» What is required: Copy out the listing in full, exactly as written, but not its pictures.

%%

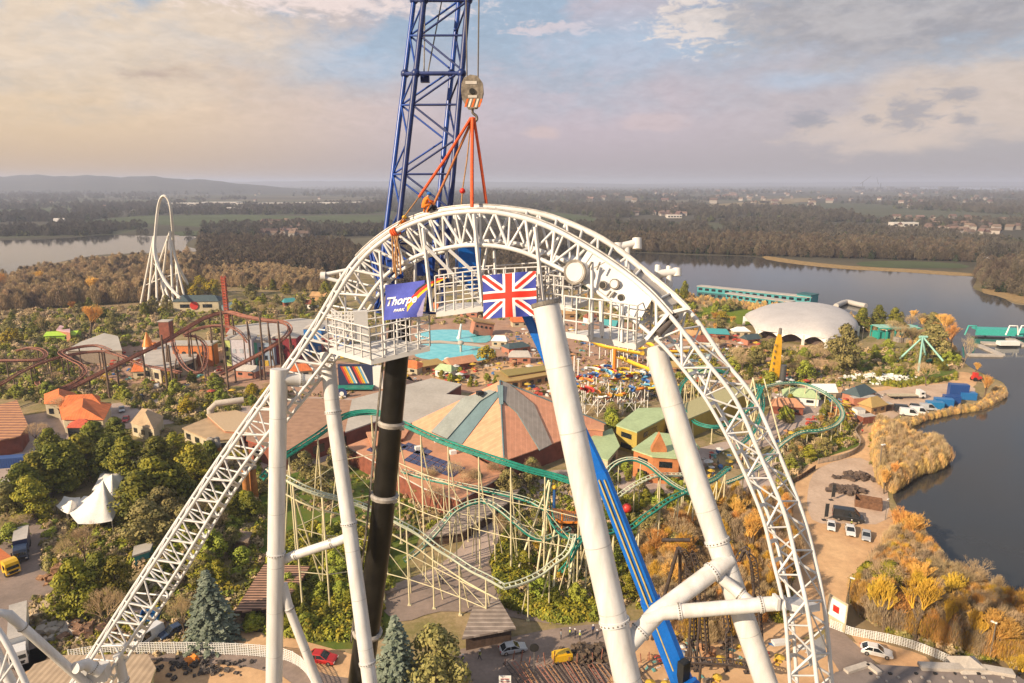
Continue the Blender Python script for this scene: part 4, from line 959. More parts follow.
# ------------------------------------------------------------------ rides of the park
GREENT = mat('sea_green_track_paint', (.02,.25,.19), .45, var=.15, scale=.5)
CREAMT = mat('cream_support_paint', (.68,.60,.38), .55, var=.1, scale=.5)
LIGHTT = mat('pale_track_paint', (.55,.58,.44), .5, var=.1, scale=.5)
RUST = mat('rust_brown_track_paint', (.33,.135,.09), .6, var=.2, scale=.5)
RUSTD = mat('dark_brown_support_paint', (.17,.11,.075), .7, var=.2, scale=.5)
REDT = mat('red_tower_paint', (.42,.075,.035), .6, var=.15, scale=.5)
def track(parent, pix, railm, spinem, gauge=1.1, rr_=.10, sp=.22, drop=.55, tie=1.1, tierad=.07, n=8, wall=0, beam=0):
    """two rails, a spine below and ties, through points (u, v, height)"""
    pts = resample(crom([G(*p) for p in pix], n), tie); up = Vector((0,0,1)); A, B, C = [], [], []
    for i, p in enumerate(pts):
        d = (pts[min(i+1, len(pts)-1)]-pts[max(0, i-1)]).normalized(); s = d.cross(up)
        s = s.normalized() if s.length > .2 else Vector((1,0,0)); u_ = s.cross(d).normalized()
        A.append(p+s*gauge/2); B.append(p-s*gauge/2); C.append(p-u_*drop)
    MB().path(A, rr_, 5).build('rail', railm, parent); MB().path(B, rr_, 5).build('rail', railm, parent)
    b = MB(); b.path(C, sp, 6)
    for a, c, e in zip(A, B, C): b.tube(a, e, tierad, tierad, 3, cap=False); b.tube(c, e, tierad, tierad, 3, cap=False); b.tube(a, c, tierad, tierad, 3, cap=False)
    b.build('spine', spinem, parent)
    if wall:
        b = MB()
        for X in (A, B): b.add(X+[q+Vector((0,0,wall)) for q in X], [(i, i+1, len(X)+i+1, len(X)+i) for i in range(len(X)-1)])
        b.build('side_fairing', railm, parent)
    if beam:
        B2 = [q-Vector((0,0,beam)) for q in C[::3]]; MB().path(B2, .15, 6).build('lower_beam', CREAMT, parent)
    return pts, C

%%

» Finished answer:
Continue the Blender Python script for this scene: part 4, from line 959. More parts follow.
# ------------------------------------------------------------------ rides of the park
GREENT = mat('sea_green_track_paint', (.02,.25,.19), .45, var=.15, scale=.5)
CREAMT = mat('cream_support_paint', (.68,.60,.38), .55, var=.1, scale=.5)
LIGHTT = mat('pale_track_paint', (.55,.58,.44), .5, var=.1, scale=.5)
RUST = mat('rust_brown_track_paint', (.33,.135,.09), .6, var=.2, scale=.5)
RUSTD = mat('dark_brown_support_paint', (.17,.11,.075), .7, var=.2, scale=.5)
REDT = mat('red_tower_paint', (.42,.075,.035), .6, var=.15, scale=.5)
def track(parent, pix, railm, spinem, gauge=1.1, rr_=.10, sp=.22, drop=.55, tie=1.1, tierad=.07, n=8, wall=0, beam=0):
    """two rails, a spine below and ties, through points (u, v, height)"""
    pts = resample(crom([G(*p) for p in pix], n), tie); up = Vector((0,0,1)); A, B, C = [], [], []
    for i, p in enumerate(pts):
        d = (pts[min(i+1, len(pts)-1)]-pts[max(0, i-1)]).normalized(); s = d.cross(up)
        s = s.normalized() if s.length > .2 else Vector((1,0,0)); u_ = s.cross(d).normalized()
        A.append(p+s*gauge/2); B.append(p-s*gauge/2); C.append(p-u_*drop)
    MB().path(A, rr_, 5).build('rail', railm, parent); MB().path(B, rr_, 5).build('rail', railm, parent)
    b = MB(); b.path(C, sp, 6)
    for a, c, e in zip(A, B, C): b.tube(a, e, tierad, tierad, 3, cap=False); b.tube(c, e, tierad, tierad, 3, cap=False); b.tube(a, c, tierad, tierad, 3, cap=False)
    b.build('spine', spinem, parent)
    if wall:
        b = MB()
        for X in (A, B): b.add(X+[q+Vector((0,0,wall)) for q in X], [(i, i+1, len(X)+i+1, len(X)+i) for i in range(len(X)-1)])
        b.build('side_fairing', railm, parent)
    if beam:
        B2 = [q-Vector((0,0,beam)) for q in C[::3]]; MB().path(B2, .15, 6).build('lower_beam', CREAMT, parent)
    return pts, C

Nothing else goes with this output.